January 20, 640: Death of King Eadbald of Kent

Gold shilling of King Eadbald of KentKing Eadbald (616-40) was the son of King Æthelberht of Kent (580s-616), who received Augustine from Rome in 597 and had been converted to Christianity by 601, when Pope Gregory the Great sent the king a letter of congratulations (preserved in Bede, Ecclesiastical History, i.32). In another letter, Gregory claims that by Christmas 597 over ten thousand English people had been baptized.

However, Æthelberht's son Eadbald was not one of them, and after Æthelberht's death in 616 Bede reports that the accession of a heathen king allowed wavering converts to renounce Christianity and go back to heathen practices. Several of the Roman missionaries decided to go back to their own country rather than stay on in this newly-heathen land. Bede tells that Laurence, Augustine's successor as archbishop of Canterbury, was about to leave, when he had a dream that St Peter appeared to him and scourged him and exhorted him to stay. The next day Laurence went to the king, showed him the marks of his beating, and Eadbald was sore afraid. So much so that he banned heathenism, was baptized, and afterwards promoted the Christian church as well as he could.

Or that's the story as Bede tells it. Bede is, of course, a Christian monk enforcing a party line, and we may suspect that Eadbald was motivated by more pragmatic concerns (like alliance with the Christian Franks) that Bede either did not know or thought less important than telling a good Christian miracle story.
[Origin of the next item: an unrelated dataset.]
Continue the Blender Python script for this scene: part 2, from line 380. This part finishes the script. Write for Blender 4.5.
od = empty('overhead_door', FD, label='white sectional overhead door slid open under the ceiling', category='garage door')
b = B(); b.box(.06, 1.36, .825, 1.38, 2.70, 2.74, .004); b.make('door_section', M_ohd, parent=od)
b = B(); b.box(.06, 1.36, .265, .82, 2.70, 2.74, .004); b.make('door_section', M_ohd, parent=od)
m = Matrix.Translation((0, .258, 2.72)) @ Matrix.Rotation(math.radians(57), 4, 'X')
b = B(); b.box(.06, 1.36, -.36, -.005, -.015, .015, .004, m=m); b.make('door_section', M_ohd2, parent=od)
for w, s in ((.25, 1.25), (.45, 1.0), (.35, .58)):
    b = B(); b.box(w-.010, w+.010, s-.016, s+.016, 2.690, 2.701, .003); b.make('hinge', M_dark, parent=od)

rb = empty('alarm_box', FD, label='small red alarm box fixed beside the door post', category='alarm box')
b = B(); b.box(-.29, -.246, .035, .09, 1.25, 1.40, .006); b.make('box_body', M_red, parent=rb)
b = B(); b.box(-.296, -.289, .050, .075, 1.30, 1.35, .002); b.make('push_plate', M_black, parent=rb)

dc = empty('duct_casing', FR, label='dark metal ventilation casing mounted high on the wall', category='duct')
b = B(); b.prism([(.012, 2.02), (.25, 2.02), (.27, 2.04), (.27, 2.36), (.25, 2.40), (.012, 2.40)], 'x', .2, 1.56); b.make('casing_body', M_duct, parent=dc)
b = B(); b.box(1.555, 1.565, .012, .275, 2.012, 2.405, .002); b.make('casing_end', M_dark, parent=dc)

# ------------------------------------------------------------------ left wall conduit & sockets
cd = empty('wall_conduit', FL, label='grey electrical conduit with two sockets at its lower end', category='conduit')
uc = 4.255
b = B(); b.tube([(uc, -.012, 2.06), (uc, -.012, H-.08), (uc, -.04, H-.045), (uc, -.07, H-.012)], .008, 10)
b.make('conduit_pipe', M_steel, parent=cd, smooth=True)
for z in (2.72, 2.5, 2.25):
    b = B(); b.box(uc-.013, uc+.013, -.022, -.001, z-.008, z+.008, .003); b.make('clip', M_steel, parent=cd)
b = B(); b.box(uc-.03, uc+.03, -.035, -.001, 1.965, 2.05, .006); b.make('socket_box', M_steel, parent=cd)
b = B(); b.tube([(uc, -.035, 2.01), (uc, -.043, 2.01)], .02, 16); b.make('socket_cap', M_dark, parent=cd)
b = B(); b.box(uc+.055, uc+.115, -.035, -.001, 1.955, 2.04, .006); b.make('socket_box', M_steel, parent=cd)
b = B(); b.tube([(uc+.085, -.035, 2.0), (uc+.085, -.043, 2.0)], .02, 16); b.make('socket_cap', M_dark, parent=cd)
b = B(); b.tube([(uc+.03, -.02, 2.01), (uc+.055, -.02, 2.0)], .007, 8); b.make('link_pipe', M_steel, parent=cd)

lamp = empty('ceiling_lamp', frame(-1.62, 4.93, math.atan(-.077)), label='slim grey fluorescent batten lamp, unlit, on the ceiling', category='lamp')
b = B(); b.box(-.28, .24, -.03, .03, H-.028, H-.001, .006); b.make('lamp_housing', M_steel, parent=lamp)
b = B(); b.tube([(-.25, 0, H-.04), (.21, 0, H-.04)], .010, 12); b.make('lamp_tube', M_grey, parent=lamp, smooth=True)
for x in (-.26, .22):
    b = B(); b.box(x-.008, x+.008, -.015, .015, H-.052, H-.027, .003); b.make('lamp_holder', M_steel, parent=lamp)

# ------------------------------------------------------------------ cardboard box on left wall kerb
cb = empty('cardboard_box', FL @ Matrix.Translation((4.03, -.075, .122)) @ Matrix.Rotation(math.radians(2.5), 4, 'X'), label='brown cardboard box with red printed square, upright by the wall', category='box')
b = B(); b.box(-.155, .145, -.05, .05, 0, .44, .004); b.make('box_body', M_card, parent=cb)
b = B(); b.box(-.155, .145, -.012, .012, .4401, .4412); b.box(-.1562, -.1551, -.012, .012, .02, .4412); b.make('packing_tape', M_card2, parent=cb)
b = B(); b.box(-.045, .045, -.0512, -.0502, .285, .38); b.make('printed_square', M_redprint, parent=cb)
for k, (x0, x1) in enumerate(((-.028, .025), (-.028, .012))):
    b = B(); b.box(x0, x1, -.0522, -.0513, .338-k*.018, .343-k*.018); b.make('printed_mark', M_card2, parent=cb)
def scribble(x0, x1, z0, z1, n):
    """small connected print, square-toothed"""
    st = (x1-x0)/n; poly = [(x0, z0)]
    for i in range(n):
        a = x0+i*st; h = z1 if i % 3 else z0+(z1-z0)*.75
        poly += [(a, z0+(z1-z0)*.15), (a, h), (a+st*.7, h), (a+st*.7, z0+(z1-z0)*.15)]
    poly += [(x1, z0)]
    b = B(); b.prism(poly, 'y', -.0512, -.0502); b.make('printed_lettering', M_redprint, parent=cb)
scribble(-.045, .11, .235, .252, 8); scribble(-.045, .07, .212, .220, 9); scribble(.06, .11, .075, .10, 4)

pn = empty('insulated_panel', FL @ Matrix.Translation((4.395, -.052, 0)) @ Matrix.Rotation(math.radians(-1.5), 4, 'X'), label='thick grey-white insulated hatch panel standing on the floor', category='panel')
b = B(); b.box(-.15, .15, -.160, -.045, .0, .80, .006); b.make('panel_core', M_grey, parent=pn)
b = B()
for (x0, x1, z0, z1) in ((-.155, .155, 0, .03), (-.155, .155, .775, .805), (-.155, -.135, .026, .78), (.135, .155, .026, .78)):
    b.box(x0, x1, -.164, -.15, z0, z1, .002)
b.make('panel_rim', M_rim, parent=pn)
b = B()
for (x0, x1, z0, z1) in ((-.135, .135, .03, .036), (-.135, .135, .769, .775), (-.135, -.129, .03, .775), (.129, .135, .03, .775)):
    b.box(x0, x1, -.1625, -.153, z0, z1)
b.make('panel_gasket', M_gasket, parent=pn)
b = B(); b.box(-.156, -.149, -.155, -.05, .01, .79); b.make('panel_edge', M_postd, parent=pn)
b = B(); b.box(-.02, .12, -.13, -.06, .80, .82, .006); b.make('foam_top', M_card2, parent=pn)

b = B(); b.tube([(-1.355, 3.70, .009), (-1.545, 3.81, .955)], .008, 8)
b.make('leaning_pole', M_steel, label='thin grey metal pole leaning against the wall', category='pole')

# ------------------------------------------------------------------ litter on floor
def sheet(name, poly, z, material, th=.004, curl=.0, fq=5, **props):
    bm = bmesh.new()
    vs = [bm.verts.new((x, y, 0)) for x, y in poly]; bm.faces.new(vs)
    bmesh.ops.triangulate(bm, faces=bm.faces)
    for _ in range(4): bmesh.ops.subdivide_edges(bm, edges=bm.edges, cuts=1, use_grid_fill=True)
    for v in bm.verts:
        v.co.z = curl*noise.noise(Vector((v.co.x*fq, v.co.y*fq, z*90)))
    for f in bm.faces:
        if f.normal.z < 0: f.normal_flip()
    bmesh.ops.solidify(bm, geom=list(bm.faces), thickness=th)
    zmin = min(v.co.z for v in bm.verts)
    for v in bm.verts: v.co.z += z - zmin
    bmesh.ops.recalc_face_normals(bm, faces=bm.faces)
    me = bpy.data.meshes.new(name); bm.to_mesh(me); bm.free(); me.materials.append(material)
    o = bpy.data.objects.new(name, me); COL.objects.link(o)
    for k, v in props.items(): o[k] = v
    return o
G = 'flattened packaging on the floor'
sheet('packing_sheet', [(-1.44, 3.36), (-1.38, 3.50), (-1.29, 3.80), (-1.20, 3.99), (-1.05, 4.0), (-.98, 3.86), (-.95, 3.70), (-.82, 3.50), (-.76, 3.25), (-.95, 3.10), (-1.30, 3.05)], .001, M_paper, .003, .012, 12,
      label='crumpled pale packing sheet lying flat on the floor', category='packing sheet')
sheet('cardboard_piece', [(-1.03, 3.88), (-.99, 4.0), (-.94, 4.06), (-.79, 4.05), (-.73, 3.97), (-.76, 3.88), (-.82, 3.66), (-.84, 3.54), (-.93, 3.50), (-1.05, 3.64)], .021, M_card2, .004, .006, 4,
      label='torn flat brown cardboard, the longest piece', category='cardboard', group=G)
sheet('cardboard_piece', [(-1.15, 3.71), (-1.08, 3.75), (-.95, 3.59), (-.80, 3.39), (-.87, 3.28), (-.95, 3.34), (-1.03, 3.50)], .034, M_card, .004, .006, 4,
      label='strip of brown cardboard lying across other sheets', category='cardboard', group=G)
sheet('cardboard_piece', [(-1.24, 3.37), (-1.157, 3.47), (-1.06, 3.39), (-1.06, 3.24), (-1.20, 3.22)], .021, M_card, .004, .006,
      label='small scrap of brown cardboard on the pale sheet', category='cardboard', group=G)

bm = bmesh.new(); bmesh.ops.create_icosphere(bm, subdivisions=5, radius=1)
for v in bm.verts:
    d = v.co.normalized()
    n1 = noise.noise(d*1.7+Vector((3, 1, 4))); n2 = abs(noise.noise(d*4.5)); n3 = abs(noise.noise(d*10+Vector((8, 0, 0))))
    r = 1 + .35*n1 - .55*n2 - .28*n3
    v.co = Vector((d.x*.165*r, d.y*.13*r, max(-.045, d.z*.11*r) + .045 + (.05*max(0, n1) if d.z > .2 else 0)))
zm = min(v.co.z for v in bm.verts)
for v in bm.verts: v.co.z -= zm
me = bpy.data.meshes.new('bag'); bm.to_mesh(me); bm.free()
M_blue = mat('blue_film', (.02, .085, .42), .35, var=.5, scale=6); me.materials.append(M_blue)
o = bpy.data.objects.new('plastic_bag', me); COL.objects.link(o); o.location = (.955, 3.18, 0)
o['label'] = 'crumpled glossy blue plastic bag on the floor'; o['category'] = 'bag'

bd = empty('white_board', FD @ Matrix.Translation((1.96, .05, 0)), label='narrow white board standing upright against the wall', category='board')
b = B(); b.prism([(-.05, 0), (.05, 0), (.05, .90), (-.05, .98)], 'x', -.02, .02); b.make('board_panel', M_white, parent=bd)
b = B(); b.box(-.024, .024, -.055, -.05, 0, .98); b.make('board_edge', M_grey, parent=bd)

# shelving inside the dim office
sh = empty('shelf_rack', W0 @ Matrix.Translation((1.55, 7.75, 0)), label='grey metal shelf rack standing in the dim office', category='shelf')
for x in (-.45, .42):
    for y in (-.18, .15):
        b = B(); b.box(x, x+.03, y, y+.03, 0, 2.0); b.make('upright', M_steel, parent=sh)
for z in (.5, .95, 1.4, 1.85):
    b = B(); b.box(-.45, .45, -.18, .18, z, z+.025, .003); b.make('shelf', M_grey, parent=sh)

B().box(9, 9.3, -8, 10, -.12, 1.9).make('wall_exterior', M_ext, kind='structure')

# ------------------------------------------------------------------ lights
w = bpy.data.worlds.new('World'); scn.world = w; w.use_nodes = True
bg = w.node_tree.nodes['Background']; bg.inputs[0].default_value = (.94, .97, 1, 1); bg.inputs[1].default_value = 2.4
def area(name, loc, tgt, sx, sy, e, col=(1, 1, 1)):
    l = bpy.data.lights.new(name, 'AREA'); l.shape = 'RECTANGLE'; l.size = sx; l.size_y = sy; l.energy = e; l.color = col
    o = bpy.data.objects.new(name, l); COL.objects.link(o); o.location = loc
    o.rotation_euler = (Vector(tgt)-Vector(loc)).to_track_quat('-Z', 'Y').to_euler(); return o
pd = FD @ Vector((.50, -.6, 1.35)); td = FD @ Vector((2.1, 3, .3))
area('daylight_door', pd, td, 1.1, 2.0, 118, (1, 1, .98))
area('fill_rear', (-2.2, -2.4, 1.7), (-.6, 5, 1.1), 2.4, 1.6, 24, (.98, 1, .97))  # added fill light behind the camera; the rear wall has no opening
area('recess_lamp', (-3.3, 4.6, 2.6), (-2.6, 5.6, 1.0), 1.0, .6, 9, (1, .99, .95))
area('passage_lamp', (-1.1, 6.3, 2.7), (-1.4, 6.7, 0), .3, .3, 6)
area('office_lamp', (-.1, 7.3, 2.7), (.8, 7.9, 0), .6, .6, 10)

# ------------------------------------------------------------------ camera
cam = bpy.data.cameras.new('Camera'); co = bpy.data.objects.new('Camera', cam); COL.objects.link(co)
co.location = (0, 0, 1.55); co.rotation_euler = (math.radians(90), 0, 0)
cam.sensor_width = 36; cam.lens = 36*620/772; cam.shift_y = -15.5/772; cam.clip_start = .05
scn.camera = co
Even in Bede's own account there's an inconsistency, because in a later letter Pope Boniface (619-25) seems to credit Laurence's successor Justus with Eadbald's conversion. It is plausible that the "scourging" by St Peter was a legendary development of a strongly-worded letter from St Peter's successor, Pope Deusdedit (615-8) -- after all, when Augustine asked leave to turn back from heathen England in 596, Pope Gregory refused (July 23, 596), and the situation in 616 was no worse.

The only concrete evidence we have from Eadbald's reign is a handful of gold coins which have survived, bearing the king's head, facing right, and a legend (usually incomplete and with variants) like + AVDVARLD REGES (Eadbald King). Gold coins made in England were just appearing at the start of the 600s (they would be replaced by silver in the 670s and 680s), but almost all of the early issues were anonymous. The coins in Eadbald's name are exceptional, but without a context they remain as puzzling as the true story behind his conversion.